今日は歩くビジターの後ろ姿を借りて街の空気を描こうと努めた。従って動きがないカットは、ものすごく短く編集してみた。一寸テンポが速かった。
いつも同じ散歩コース。というのも京都の中で祇園界隈が古都の空気を唯一残しているからだ。実をいうと京都の古都が面的に残されているエリアは、伝統的建造物群保存地区ぐらいしかない。それは祇園、小さいけれど上賀茂と嵯峨野だけである。あとはお寺さんを別にすれば、街の中に一寸だけ残された民家といった具合いに点在しているだけ。これらをのぞけば古都の空気は消えてしまった。

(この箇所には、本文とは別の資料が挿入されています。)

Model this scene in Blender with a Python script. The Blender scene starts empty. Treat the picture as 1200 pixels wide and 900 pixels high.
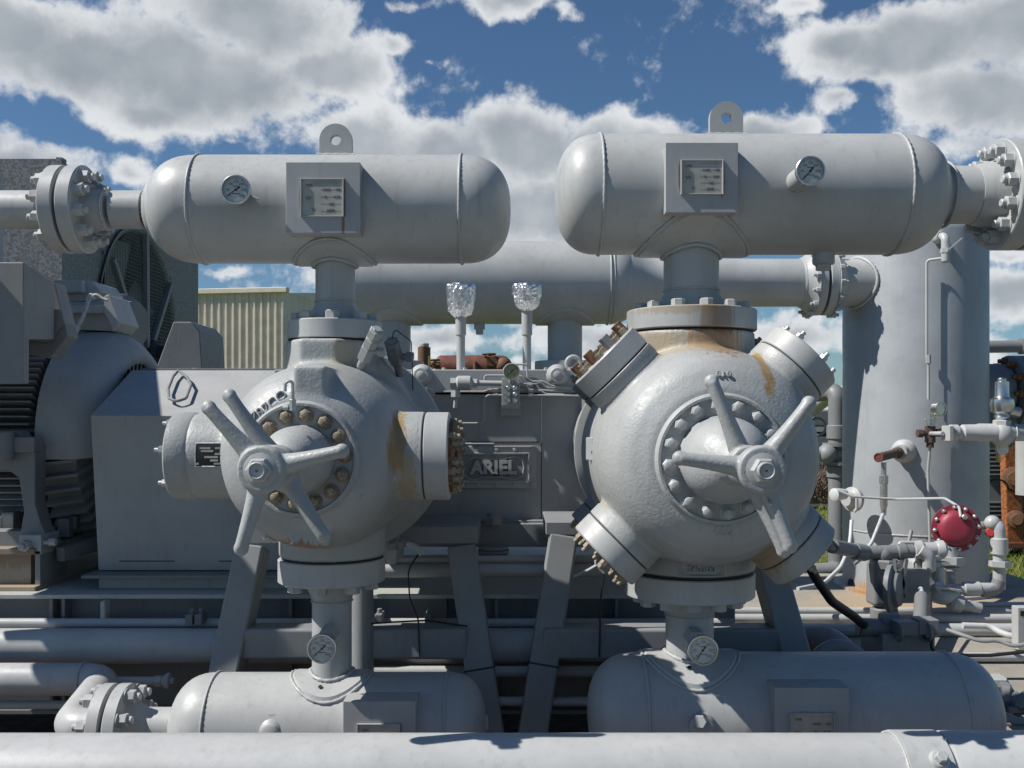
import bpy, bmesh, math, random
from mathutils import Vector, Matrix, noise
random.seed(7)
PI = math.pi
F, CX, CY, CAMZ = 1150.0, 600.0, 487.0, 1.7
V = Vector
X, Y, Z = V((1, 0, 0)), V((0, 1, 0)), V((0, 0, 1))


def P(x, y, D):
    """the point of the place that stands at depth D on the sight line (x, y)"""
    return V(((x - CX) / F * D, D, CAMZ - (y - CY) / F * D))


def S(px, D):
    return px / F * D


SC = bpy.context.scene
COL = SC.collection
WL = {}

# ------------------------------------------------------------------ materials
MATS = {}


class NT:
    def __init__(s, nt):
        s.nt = nt

    def n(s, t, **kw):
        nd = s.nt.nodes.new(t)
        for k, v in kw.items():
            setattr(nd, k, v)
        return nd

    def set(s, inp, val):
        if isinstance(val, bpy.types.NodeSocket):
            s.nt.links.new(val, inp)
        elif isinstance(val, (tuple, list, Vector)):
            val = list(val)
            if len(val) == 3 and inp.type == 'RGBA':
                val.append(1)
            inp.default_value = val
        else:
            inp.default_value = val

    def m(s, op, a, b=0.0, c=0.0, clamp=False):
        nd = s.n('ShaderNodeMath', operation=op, use_clamp=clamp)
        s.set(nd.inputs[0], a)
        s.set(nd.inputs[1], b)
        if op in ('MULTIPLY_ADD', 'SMOOTH_MAX', 'SMOOTH_MIN'):
            s.set(nd.inputs[2], c)
        return nd.outputs[0]

    def vm(s, op, a, b=(0, 0, 0), c=(0, 0, 0), scale=None):
        nd = s.n('ShaderNodeVectorMath', operation=op)
        s.set(nd.inputs[0], a)
        if op not in ('LENGTH', 'NORMALIZE', 'SCALE'):
            s.set(nd.inputs[1], b)
        if op == 'MULTIPLY_ADD':
            s.set(nd.inputs[2], c)
        if scale is not None:
            s.set(nd.inputs['Scale'], scale)
        return nd.outputs['Value'] if op in ('LENGTH', 'DOT_PRODUCT') else nd.outputs[0]

    def noise(s, vec, scale=5, detail=4, rough=.5, dist=0):
        nd = s.n('ShaderNodeTexNoise')
        s.set(nd.inputs['Vector'], vec)
        nd.inputs['Scale'].default_value = scale
        nd.inputs['Detail'].default_value = detail
        nd.inputs['Roughness'].default_value = rough
        nd.inputs['Distortion'].default_value = dist
        return nd.outputs[0]

    def ss(s, x, a, b, lo=0.0, hi=1.0):
        nd = s.n('ShaderNodeMapRange', interpolation_type='SMOOTHSTEP')
        s.set(nd.inputs['Value'], x)
        for k, v in (('From Min', a), ('From Max', b), ('To Min', lo), ('To Max', hi)):
            s.set(nd.inputs[k], v)
        return nd.outputs[0]

    def mix(s, f, a, b):
        nd = s.n('ShaderNodeMix', data_type='RGBA')
        s.set(nd.inputs[0], f)
        s.set(nd.inputs[6], a)
        s.set(nd.inputs[7], b)
        return nd.outputs[2]

    def bump(s, h, strength, dist, nrm=None):
        nd = s.n('ShaderNodeBump')
        s.set(nd.inputs['Height'], h)
        nd.inputs['Strength'].default_value = strength
        nd.inputs['Distance'].default_value = dist
        if nrm is not None:
            s.set(nd.inputs['Normal'], nrm)
        return nd.outputs[0]


def newmat(name):
    m = bpy.data.materials.new(name)
    m.use_nodes = True
    m.node_tree.nodes.clear()
    t = NT(m.node_tree)
    bs = t.n('ShaderNodeBsdfPrincipled')
    out = t.n('ShaderNodeOutputMaterial')
    m.node_tree.links.new(bs.outputs[0], out.inputs[0])
    MATS[name] = m
    return m, t, bs


RUST = (.26, .105, .028)


def paint(name, col, rough=.42, cast=0.0, dirt=.25, zones=(), chips=0.0, metal=0.0, spec=.5, dust=0.0, peel=.05):
    """aged industrial paint: slight colour drift, run marks, grime specks, cast skin, rust where water runs"""
    m, t, bs = newmat(name)
    g = t.n('ShaderNodeNewGeometry').outputs['Position']
    big = t.noise(g, 3.1, 5, .6)
    fine = t.noise(g, 38, 6, .65)
    streak = t.noise(t.vm('MULTIPLY', g, (34, 34, 2.2)), 1.0, 4, .6)
    c = t.mix(t.ss(big, .35, .7), V(col) * 1.05, V(col) * .9)
    wear = t.m('MULTIPLY', t.ss(streak, .52, .78), dirt)
    c = t.mix(wear, c, V((col[0] * .6, col[1] * .56, col[2] * .5)))
    speck = t.m('MULTIPLY', t.ss(fine, .63, .75), dirt)
    c = t.mix(speck, c, V((col[0] * .55, col[1] * .5, col[2] * .42)))
    if dust:
        up = t.n('ShaderNodeSeparateXYZ')
        t.set(up.inputs[0], t.n('ShaderNodeNewGeometry').outputs['Normal'])
        dm = t.m('MULTIPLY', t.m('MULTIPLY', t.ss(up.outputs[2], .6, .98), t.ss(fine, .35, .65)), dust)
        c = t.mix(dm, c, (.33, .28, .2))
    for (ctr, rad, col2, amt, vert) in zones:
        d = t.vm('LENGTH', t.vm('MULTIPLY', t.vm('SUBTRACT', g, ctr), [1 / r for r in rad]))
        sn = t.noise(t.vm('MULTIPLY', g, (60, 60, 3.5) if vert else (14, 14, 14)), 1.0, 5, .65)
        f = t.m('MULTIPLY', t.ss(t.m('MULTIPLY_ADD', sn, 1.9, t.m('SUBTRACT', .45, d)), .42, .82), amt)
        c = t.mix(f, c, col2)
    if chips:
        cn = t.noise(g, 21, 7, .7, .4)
        c = t.mix(t.ss(cn, .70 - .22 * chips, .76 - .22 * chips), c, RUST)
    t.set(bs.inputs['Base Color'], c)
    t.set(bs.inputs['Roughness'], t.ss(fine, .3, .7, rough - .06, rough + .12))
    bs.inputs['Metallic'].default_value = metal
    bs.inputs['Specular IOR Level'].default_value = spec
    b = t.bump(t.noise(g, 130, 3, .5), peel * 3, .0008)
    b = t.bump(t.noise(g, 7, 4, .5), .35, .004, b)
    if cast:
        b = t.bump(t.noise(g, 95, 4, .62), cast, .0035, b)
        b = t.bump(t.noise(g, 24, 3, .6), cast * .5, .006, b)
    t.set(bs.inputs['Normal'], b)
    return m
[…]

それでも街が小さいから、ほぼ毎日古都の空気を吸いに散歩している。映像の練習を兼ねて・・・。そうすると古い建築群が季節によって、また光によって少しずつ違って見える事もある。そんな違いが撮影出来れば面白いけど・・・。
もう一つ散歩コースが決まっている理由がある。家で仕事をしていて珈琲の飲み過ぎで出歩くから当然トイレにゆきたくなり、それが調度よく祇園界隈の散歩コースに点在している。それと街への眺望が樹木の間から見え隠れするあまり人の来ない喫煙所があることもあげておきたい。椅子に座り街を眺めつつスマホでチャットをしているのが日課である。ここは高台寺の敷地内にある。
心地よいというのは、さっきまで学術論文の校正をしてPDFファィルで送り安堵していたからだ。完全原稿ですといって提出したまではよかったが、再度見直すと13カ所も訂正すべきところがあって愕然としていた。丁寧な大学教員の取り計らいで校正時間を設けてくれて救われた。
この日東京では、10輪程の桜の花を確認して2週間早い桜の開花宣言がなされたが京都ではすでに樹木毎咲いていた。
そしてアメリカ・シリコンバレーの銀行が破産したために、上昇を続けていた銀行株が値下がりしたことをメディアが報じていた。だから桜の木の下には死体が埋まっているとする梶井基次郎の小説を思いだしていた。